───── Records for the task ─────
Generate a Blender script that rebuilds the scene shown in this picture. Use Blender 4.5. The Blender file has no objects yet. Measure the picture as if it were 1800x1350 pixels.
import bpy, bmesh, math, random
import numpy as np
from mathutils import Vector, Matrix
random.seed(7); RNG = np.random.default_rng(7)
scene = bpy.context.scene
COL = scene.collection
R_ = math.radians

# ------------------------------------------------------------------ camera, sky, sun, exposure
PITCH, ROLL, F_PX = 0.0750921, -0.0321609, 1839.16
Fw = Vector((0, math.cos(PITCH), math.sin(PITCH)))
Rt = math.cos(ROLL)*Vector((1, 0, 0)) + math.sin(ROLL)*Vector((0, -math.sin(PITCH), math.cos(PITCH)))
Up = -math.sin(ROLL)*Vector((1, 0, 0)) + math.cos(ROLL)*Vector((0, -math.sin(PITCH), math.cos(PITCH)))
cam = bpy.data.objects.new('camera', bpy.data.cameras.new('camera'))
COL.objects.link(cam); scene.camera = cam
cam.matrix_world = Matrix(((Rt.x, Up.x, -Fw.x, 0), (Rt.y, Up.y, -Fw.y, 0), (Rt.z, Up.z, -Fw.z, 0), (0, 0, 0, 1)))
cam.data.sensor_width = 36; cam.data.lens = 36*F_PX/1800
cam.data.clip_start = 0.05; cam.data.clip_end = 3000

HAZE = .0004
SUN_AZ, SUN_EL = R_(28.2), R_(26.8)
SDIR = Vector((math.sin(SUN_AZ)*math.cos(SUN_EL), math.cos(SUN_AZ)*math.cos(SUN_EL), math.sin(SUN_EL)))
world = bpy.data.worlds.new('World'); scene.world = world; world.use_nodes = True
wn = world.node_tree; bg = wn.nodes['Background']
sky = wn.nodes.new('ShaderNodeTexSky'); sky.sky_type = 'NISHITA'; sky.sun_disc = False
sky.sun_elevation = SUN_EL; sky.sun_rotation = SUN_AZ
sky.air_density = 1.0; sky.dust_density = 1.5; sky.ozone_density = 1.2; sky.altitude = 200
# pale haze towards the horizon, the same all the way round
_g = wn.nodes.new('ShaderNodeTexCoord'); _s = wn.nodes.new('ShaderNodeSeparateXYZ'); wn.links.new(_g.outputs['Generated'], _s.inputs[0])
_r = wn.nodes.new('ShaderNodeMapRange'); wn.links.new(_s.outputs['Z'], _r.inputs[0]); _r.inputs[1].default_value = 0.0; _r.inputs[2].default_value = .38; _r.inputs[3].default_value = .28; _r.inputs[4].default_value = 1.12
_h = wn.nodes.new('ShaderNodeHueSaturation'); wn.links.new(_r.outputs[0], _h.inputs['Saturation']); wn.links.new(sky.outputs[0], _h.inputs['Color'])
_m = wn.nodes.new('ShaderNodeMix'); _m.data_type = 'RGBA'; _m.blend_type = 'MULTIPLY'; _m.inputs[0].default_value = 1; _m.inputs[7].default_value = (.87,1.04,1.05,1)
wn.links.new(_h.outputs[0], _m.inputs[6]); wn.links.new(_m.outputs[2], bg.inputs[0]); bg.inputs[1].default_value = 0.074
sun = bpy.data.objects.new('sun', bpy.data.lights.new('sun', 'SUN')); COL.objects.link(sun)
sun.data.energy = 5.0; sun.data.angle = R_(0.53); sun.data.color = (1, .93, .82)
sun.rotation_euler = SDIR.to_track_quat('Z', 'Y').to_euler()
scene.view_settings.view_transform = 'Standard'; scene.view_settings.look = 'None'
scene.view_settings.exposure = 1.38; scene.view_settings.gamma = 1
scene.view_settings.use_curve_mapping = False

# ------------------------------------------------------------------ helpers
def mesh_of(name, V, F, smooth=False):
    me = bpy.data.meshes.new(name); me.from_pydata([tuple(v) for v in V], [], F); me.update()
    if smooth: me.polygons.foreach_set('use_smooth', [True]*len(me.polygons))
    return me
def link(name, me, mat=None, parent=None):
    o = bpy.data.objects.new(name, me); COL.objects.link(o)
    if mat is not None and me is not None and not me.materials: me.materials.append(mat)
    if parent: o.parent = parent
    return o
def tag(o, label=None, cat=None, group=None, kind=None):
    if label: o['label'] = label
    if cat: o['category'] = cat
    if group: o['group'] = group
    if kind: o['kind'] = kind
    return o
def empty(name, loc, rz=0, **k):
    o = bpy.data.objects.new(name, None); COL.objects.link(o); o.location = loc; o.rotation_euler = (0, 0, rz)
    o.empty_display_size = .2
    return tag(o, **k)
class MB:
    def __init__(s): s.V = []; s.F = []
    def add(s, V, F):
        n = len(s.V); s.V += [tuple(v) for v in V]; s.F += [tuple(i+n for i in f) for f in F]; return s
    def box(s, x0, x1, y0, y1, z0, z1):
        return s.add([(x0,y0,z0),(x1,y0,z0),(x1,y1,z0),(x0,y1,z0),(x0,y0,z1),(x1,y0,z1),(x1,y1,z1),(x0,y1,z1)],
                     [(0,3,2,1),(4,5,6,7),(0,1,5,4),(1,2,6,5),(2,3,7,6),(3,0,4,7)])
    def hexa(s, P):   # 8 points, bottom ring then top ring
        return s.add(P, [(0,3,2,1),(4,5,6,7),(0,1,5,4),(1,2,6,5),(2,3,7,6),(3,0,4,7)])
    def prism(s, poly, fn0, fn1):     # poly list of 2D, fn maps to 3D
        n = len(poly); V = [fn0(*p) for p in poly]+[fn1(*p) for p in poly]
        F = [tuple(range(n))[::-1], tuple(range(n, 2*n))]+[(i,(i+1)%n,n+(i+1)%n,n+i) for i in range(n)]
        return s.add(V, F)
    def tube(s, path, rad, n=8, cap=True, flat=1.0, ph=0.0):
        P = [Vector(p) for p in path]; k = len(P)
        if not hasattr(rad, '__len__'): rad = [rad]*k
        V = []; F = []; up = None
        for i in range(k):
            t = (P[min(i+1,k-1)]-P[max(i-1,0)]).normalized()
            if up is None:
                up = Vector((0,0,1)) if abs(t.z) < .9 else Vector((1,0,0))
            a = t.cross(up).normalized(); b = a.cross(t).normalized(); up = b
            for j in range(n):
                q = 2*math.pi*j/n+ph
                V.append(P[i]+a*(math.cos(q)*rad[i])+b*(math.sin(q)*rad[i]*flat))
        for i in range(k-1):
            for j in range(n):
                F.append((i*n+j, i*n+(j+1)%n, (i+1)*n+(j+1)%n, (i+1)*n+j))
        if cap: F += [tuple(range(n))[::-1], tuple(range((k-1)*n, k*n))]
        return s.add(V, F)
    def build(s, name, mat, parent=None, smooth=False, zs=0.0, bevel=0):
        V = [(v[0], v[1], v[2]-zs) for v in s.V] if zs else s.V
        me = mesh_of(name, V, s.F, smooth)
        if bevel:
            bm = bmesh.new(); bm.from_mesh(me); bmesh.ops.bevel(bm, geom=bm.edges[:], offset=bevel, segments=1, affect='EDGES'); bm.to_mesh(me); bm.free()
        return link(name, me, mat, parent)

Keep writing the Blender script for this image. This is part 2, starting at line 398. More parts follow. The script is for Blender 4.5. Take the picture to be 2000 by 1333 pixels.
─────
Directions for this task - Pull out each record as written and restate it exactly.

Answer -
Generate a Blender script that rebuilds the scene shown in this picture. Use Blender 4.5. The Blender file has no objects yet. Measure the picture as if it were 1800x1350 pixels.
import bpy, bmesh, math, random
import numpy as np
from mathutils import Vector, Matrix
random.seed(7); RNG = np.random.default_rng(7)
scene = bpy.context.scene
COL = scene.collection
R_ = math.radians

# ------------------------------------------------------------------ camera, sky, sun, exposure
PITCH, ROLL, F_PX = 0.0750921, -0.0321609, 1839.16
Fw = Vector((0, math.cos(PITCH), math.sin(PITCH)))
Rt = math.cos(ROLL)*Vector((1, 0, 0)) + math.sin(ROLL)*Vector((0, -math.sin(PITCH), math.cos(PITCH)))
Up = -math.sin(ROLL)*Vector((1, 0, 0)) + math.cos(ROLL)*Vector((0, -math.sin(PITCH), math.cos(PITCH)))
cam = bpy.data.objects.new('camera', bpy.data.cameras.new('camera'))
COL.objects.link(cam); scene.camera = cam
cam.matrix_world = Matrix(((Rt.x, Up.x, -Fw.x, 0), (Rt.y, Up.y, -Fw.y, 0), (Rt.z, Up.z, -Fw.z, 0), (0, 0, 0, 1)))
cam.data.sensor_width = 36; cam.data.lens = 36*F_PX/1800
cam.data.clip_start = 0.05; cam.data.clip_end = 3000

HAZE = .0004
SUN_AZ, SUN_EL = R_(28.2), R_(26.8)
SDIR = Vector((math.sin(SUN_AZ)*math.cos(SUN_EL), math.cos(SUN_AZ)*math.cos(SUN_EL), math.sin(SUN_EL)))
world = bpy.data.worlds.new('World'); scene.world = world; world.use_nodes = True
wn = world.node_tree; bg = wn.nodes['Background']
sky = wn.nodes.new('ShaderNodeTexSky'); sky.sky_type = 'NISHITA'; sky.sun_disc = False
sky.sun_elevation = SUN_EL; sky.sun_rotation = SUN_AZ
sky.air_density = 1.0; sky.dust_density = 1.5; sky.ozone_density = 1.2; sky.altitude = 200
# pale haze towards the horizon, the same all the way round
_g = wn.nodes.new('ShaderNodeTexCoord'); _s = wn.nodes.new('ShaderNodeSeparateXYZ'); wn.links.new(_g.outputs['Generated'], _s.inputs[0])
_r = wn.nodes.new('ShaderNodeMapRange'); wn.links.new(_s.outputs['Z'], _r.inputs[0]); _r.inputs[1].default_value = 0.0; _r.inputs[2].default_value = .38; _r.inputs[3].default_value = .28; _r.inputs[4].default_value = 1.12
_h = wn.nodes.new('ShaderNodeHueSaturation'); wn.links.new(_r.outputs[0], _h.inputs['Saturation']); wn.links.new(sky.outputs[0], _h.inputs['Color'])
_m = wn.nodes.new('ShaderNodeMix'); _m.data_type = 'RGBA'; _m.blend_type = 'MULTIPLY'; _m.inputs[0].default_value = 1; _m.inputs[7].default_value = (.87,1.04,1.05,1)
wn.links.new(_h.outputs[0], _m.inputs[6]); wn.links.new(_m.outputs[2], bg.inputs[0]); bg.inputs[1].default_value = 0.074
sun = bpy.data.objects.new('sun', bpy.data.lights.new('sun', 'SUN')); COL.objects.link(sun)
sun.data.energy = 5.0; sun.data.angle = R_(0.53); sun.data.color = (1, .93, .82)
sun.rotation_euler = SDIR.to_track_quat('Z', 'Y').to_euler()
scene.view_settings.view_transform = 'Standard'; scene.view_settings.look = 'None'
scene.view_settings.exposure = 1.38; scene.view_settings.gamma = 1
scene.view_settings.use_curve_mapping = False

# ------------------------------------------------------------------ helpers
def mesh_of(name, V, F, smooth=False):
    me = bpy.data.meshes.new(name); me.from_pydata([tuple(v) for v in V], [], F); me.update()
    if smooth: me.polygons.foreach_set('use_smooth', [True]*len(me.polygons))
    return me
def link(name, me, mat=None, parent=None):
    o = bpy.data.objects.new(name, me); COL.objects.link(o)
    if mat is not None and me is not None and not me.materials: me.materials.append(mat)
    if parent: o.parent = parent
    return o
def tag(o, label=None, cat=None, group=None, kind=None):
    if label: o['label'] = label
    if cat: o['category'] = cat
    if group: o['group'] = group
    if kind: o['kind'] = kind
    return o
def empty(name, loc, rz=0, **k):
    o = bpy.data.objects.new(name, None); COL.objects.link(o); o.location = loc; o.rotation_euler = (0, 0, rz)
    o.empty_display_size = .2
    return tag(o, **k)
class MB:
    def __init__(s): s.V = []; s.F = []
    def add(s, V, F):
        n = len(s.V); s.V += [tuple(v) for v in V]; s.F += [tuple(i+n for i in f) for f in F]; return s
    def box(s, x0, x1, y0, y1, z0, z1):
        return s.add([(x0,y0,z0),(x1,y0,z0),(x1,y1,z0),(x0,y1,z0),(x0,y0,z1),(x1,y0,z1),(x1,y1,z1),(x0,y1,z1)],
                     [(0,3,2,1),(4,5,6,7),(0,1,5,4),(1,2,6,5),(2,3,7,6),(3,0,4,7)])
    def hexa(s, P):   # 8 points, bottom ring then top ring
        return s.add(P, [(0,3,2,1),(4,5,6,7),(0,1,5,4),(1,2,6,5),(2,3,7,6),(3,0,4,7)])
    def prism(s, poly, fn0, fn1):     # poly list of 2D, fn maps to 3D
        n = len(poly); V = [fn0(*p) for p in poly]+[fn1(*p) for p in poly]
        F = [tuple(range(n))[::-1], tuple(range(n, 2*n))]+[(i,(i+1)%n,n+(i+1)%n,n+i) for i in range(n)]
        return s.add(V, F)
    def tube(s, path, rad, n=8, cap=True, flat=1.0, ph=0.0):
        P = [Vector(p) for p in path]; k = len(P)
        if not hasattr(rad, '__len__'): rad = [rad]*k
        V = []; F = []; up = None
        for i in range(k):
            t = (P[min(i+1,k-1)]-P[max(i-1,0)]).normalized()
            if up is None:
                up = Vector((0,0,1)) if abs(t.z) < .9 else Vector((1,0,0))
            a = t.cross(up).normalized(); b = a.cross(t).normalized(); up = b
            for j in range(n):
                q = 2*math.pi*j/n+ph
                V.append(P[i]+a*(math.cos(q)*rad[i])+b*(math.sin(q)*rad[i]*flat))
        for i in range(k-1):
            for j in range(n):
                F.append((i*n+j, i*n+(j+1)%n, (i+1)*n+(j+1)%n, (i+1)*n+j))
        if cap: F += [tuple(range(n))[::-1], tuple(range((k-1)*n, k*n))]
        return s.add(V, F)
    def build(s, name, mat, parent=None, smooth=False, zs=0.0, bevel=0):
        V = [(v[0], v[1], v[2]-zs) for v in s.V] if zs else s.V
        me = mesh_of(name, V, s.F, smooth)
        if bevel:
            bm = bmesh.new(); bm.from_mesh(me); bmesh.ops.bevel(bm, geom=bm.edges[:], offset=bevel, segments=1, affect='EDGES'); bm.to_mesh(me); bm.free()
        return link(name, me, mat, parent)

Keep writing the Blender script for this image. This is part 2, starting at line 398. More parts follow. The script is for Blender 4.5. Take the picture to be 2000 by 1333 pixels.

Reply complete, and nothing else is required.